----- Available records

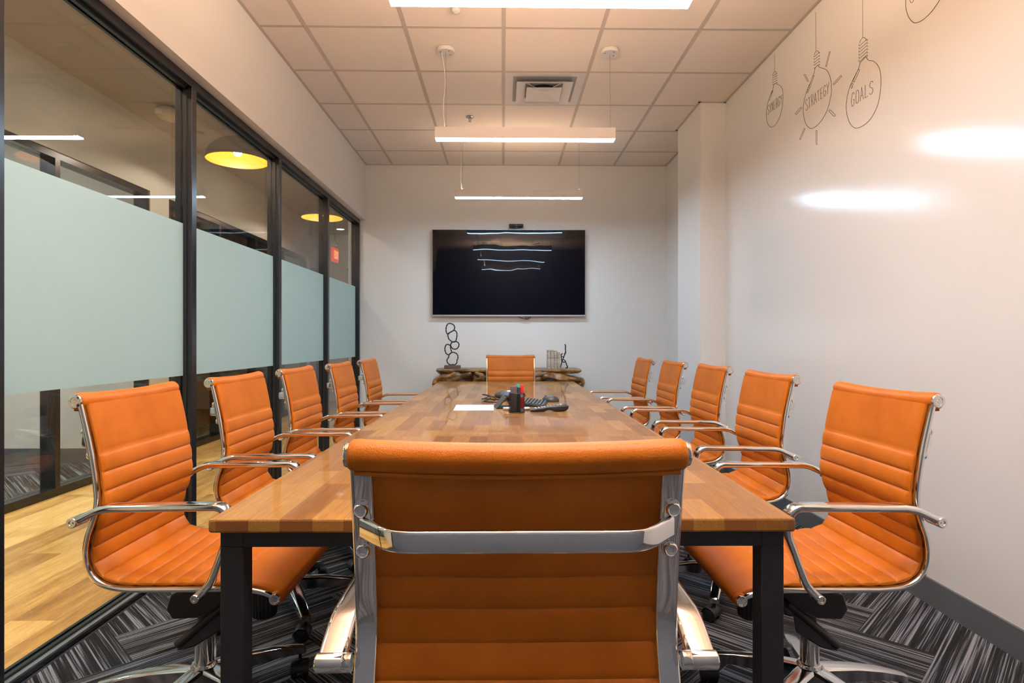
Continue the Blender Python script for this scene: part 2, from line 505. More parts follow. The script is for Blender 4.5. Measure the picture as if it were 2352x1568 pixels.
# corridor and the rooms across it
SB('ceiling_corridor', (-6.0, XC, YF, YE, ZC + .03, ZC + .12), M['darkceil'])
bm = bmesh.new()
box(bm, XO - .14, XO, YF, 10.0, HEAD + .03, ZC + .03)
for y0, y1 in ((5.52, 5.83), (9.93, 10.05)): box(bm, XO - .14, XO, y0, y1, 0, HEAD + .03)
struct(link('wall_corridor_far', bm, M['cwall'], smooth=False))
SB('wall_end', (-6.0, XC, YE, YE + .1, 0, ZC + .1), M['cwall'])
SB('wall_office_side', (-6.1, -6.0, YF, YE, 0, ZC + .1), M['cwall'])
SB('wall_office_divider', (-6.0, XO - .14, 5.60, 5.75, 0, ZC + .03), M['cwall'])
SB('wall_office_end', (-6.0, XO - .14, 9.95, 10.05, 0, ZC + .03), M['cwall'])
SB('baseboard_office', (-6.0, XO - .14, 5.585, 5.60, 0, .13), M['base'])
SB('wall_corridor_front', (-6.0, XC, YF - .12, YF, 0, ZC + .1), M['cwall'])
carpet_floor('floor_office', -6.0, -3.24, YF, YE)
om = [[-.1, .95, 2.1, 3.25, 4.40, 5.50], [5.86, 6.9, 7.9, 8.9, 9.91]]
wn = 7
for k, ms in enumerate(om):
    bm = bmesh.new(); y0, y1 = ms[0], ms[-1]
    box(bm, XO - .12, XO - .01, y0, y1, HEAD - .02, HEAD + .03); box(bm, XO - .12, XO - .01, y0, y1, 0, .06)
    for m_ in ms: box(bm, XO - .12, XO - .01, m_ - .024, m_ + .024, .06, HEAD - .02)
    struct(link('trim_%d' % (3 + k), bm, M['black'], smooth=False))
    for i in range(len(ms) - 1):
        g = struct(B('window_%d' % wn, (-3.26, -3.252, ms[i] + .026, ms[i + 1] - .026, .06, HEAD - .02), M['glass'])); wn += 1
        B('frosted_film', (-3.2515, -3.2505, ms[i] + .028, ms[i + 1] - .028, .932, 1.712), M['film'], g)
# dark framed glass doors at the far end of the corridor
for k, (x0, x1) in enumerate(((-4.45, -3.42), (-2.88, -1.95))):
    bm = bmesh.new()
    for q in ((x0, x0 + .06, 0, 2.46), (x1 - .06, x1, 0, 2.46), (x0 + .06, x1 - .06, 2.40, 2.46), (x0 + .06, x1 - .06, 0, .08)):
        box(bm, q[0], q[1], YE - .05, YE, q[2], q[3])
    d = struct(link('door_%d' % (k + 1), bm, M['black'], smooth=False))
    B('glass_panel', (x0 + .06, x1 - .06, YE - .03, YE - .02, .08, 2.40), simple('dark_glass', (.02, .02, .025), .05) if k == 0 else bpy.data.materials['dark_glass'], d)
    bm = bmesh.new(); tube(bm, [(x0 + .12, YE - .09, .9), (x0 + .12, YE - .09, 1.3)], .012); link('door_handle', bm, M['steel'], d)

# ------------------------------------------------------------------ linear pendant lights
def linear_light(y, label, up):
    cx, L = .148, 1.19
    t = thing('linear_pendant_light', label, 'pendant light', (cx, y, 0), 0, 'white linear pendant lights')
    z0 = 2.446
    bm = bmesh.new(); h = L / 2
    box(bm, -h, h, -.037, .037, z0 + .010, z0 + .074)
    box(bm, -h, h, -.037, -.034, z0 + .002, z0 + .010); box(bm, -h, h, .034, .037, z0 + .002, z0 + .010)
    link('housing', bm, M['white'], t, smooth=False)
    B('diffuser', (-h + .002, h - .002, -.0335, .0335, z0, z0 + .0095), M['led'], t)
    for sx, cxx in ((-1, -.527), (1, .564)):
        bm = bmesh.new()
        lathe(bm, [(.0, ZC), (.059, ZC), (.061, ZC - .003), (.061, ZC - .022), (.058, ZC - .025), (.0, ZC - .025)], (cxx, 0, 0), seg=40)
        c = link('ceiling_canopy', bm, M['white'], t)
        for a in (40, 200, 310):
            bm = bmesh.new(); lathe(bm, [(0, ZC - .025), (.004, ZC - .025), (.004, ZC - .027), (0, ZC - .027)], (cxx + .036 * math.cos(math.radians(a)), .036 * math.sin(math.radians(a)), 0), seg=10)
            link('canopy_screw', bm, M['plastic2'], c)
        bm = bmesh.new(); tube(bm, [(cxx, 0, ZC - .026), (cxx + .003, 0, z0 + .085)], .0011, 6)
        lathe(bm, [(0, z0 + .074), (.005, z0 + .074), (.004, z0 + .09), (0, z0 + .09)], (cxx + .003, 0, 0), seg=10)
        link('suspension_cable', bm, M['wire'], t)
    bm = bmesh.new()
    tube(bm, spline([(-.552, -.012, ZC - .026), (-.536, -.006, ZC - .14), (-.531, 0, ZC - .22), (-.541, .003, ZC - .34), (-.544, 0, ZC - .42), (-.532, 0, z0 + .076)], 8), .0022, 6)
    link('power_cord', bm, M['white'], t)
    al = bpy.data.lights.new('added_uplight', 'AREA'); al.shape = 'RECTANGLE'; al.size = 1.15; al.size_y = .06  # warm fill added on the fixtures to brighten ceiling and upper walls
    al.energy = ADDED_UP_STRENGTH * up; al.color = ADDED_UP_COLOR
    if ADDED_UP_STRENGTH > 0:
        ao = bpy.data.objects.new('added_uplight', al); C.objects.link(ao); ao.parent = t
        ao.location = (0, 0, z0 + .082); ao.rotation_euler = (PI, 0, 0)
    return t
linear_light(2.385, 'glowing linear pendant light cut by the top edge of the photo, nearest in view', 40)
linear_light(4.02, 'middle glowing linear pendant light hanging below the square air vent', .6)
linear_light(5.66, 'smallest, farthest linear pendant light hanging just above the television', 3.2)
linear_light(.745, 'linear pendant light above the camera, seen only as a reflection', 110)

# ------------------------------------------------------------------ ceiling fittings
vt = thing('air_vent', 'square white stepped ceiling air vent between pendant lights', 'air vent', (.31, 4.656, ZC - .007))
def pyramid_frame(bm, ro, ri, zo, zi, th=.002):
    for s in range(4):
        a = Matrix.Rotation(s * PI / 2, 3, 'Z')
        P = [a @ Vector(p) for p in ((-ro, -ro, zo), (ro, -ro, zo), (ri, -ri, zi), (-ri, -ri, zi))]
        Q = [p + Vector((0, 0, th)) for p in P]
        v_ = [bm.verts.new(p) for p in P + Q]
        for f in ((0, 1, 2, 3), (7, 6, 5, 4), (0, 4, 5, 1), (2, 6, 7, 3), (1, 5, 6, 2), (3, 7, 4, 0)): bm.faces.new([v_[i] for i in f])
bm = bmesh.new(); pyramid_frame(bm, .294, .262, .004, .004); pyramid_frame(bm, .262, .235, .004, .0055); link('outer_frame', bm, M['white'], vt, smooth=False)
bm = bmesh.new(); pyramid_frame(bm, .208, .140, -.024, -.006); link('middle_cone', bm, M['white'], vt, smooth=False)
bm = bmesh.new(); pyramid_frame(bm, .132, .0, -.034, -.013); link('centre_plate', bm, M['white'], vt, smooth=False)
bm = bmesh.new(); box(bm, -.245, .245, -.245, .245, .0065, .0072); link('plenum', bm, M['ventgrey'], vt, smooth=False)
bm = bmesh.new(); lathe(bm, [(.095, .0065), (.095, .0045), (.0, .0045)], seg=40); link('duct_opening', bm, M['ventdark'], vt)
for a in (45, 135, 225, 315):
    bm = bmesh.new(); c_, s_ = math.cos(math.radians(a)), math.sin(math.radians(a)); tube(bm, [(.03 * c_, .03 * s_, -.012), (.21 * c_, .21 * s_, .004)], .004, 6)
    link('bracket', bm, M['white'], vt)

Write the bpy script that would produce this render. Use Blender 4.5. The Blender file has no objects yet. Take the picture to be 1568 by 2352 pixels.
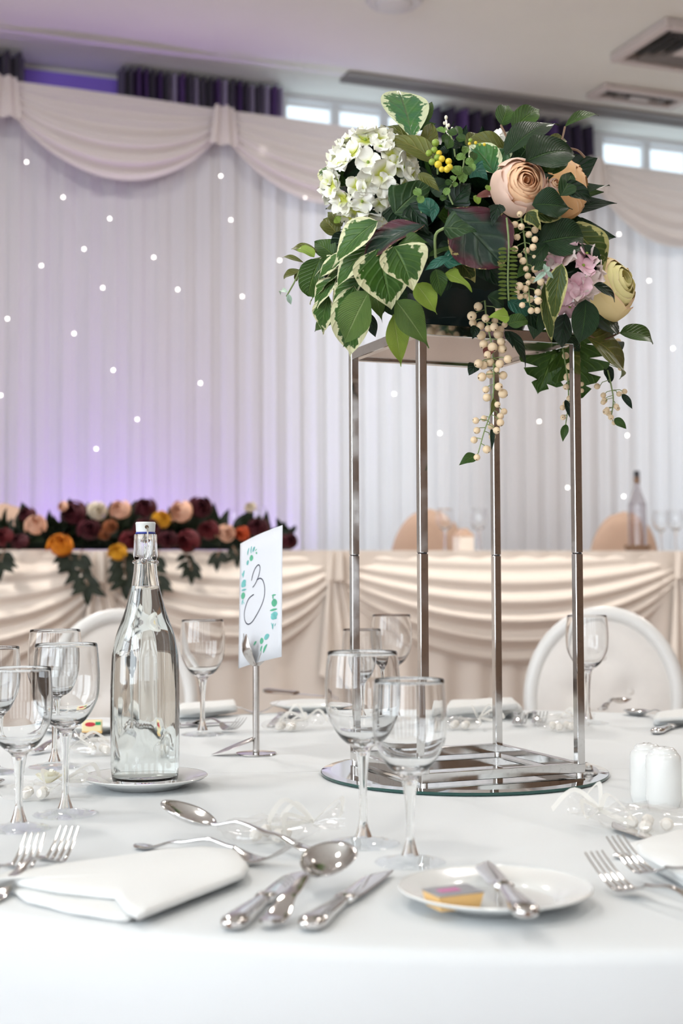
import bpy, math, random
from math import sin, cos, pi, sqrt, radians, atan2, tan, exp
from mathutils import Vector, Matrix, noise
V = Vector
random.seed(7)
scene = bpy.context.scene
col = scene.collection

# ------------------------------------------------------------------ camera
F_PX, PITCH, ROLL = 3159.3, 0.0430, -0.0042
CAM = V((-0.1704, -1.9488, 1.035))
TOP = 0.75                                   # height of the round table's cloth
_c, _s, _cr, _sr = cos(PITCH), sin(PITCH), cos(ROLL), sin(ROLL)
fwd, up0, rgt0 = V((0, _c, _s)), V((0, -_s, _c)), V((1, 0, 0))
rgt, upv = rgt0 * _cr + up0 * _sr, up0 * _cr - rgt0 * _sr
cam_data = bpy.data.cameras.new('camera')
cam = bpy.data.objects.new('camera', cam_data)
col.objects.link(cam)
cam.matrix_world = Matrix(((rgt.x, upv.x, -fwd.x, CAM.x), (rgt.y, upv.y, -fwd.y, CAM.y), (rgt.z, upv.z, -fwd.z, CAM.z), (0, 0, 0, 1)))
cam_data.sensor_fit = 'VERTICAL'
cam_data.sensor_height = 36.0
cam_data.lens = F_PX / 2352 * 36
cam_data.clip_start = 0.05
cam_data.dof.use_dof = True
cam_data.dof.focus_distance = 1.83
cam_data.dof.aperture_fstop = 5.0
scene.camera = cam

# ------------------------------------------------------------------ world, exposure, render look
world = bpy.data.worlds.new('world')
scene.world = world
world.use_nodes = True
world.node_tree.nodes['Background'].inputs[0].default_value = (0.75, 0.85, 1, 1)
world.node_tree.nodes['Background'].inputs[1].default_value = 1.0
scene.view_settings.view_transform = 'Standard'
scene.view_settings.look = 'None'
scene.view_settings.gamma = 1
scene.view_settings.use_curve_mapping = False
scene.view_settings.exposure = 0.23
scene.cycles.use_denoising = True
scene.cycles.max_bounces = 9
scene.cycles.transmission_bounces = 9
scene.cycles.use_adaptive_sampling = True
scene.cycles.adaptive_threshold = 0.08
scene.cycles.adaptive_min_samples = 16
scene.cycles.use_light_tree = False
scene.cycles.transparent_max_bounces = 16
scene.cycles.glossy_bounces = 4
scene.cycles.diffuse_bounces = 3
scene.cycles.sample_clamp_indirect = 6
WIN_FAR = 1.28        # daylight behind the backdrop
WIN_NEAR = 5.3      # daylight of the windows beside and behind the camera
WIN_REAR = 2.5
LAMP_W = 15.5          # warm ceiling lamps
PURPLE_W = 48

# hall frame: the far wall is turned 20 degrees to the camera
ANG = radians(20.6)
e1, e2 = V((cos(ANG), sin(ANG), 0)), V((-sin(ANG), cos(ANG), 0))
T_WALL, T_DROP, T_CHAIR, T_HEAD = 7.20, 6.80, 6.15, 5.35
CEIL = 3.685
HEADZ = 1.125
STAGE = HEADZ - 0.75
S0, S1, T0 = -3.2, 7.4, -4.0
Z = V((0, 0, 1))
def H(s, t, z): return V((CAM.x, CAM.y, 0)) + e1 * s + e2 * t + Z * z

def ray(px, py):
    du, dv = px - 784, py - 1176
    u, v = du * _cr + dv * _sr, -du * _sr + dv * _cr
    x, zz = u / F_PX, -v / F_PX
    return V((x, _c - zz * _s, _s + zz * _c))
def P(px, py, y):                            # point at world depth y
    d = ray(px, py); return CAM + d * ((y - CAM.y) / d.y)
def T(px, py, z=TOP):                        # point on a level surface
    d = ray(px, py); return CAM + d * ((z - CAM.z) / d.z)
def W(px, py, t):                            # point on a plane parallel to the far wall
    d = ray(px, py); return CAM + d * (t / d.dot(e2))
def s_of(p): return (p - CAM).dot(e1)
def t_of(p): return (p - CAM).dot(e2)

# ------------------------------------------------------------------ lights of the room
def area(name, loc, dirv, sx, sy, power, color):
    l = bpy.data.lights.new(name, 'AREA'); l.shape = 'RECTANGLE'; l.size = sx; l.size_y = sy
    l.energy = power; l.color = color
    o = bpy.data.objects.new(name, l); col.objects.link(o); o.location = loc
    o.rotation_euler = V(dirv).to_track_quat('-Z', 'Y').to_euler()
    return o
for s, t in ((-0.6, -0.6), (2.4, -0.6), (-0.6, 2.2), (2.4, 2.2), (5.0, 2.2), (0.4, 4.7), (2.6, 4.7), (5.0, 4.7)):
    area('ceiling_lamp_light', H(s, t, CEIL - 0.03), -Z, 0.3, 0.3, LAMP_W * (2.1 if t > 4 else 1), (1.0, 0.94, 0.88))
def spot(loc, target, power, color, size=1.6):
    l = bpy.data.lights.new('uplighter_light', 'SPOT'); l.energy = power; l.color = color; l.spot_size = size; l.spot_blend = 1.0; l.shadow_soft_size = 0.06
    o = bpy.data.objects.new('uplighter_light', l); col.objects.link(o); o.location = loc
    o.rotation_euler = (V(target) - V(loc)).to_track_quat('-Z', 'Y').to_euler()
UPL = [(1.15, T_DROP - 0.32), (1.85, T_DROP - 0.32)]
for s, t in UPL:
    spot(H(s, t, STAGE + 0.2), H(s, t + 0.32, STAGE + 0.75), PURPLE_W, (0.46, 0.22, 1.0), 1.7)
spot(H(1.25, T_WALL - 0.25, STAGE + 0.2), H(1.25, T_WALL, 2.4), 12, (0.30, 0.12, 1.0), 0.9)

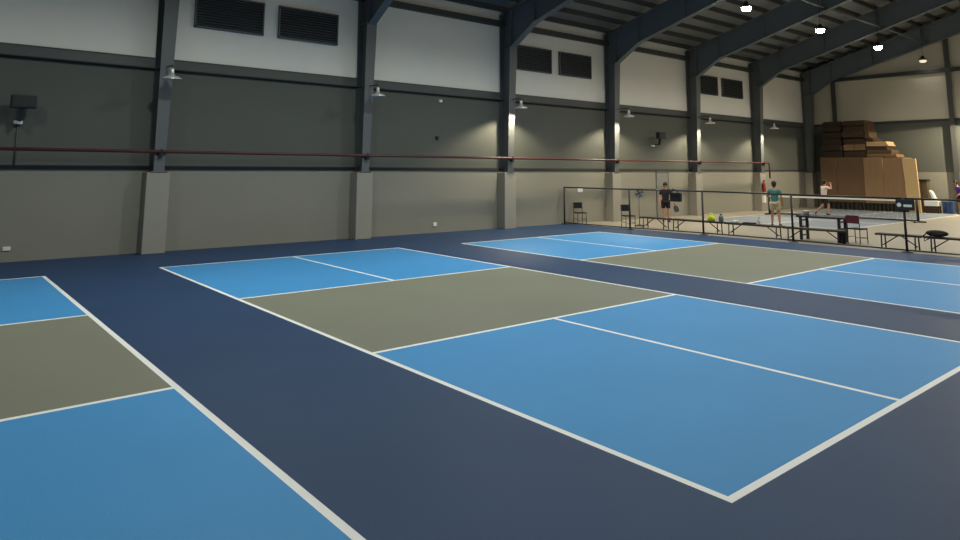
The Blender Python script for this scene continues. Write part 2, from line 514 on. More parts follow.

----------

Repeat the lines above, starting at the first and stopping after the line that holds "# corridor and the rooms across it", with the pictures left out.

Continue the Blender Python script for this scene: part 2, from line 505. More parts follow. The script is for Blender 4.5. Measure the picture as if it were 2352x1568 pixels.
# corridor and the rooms across it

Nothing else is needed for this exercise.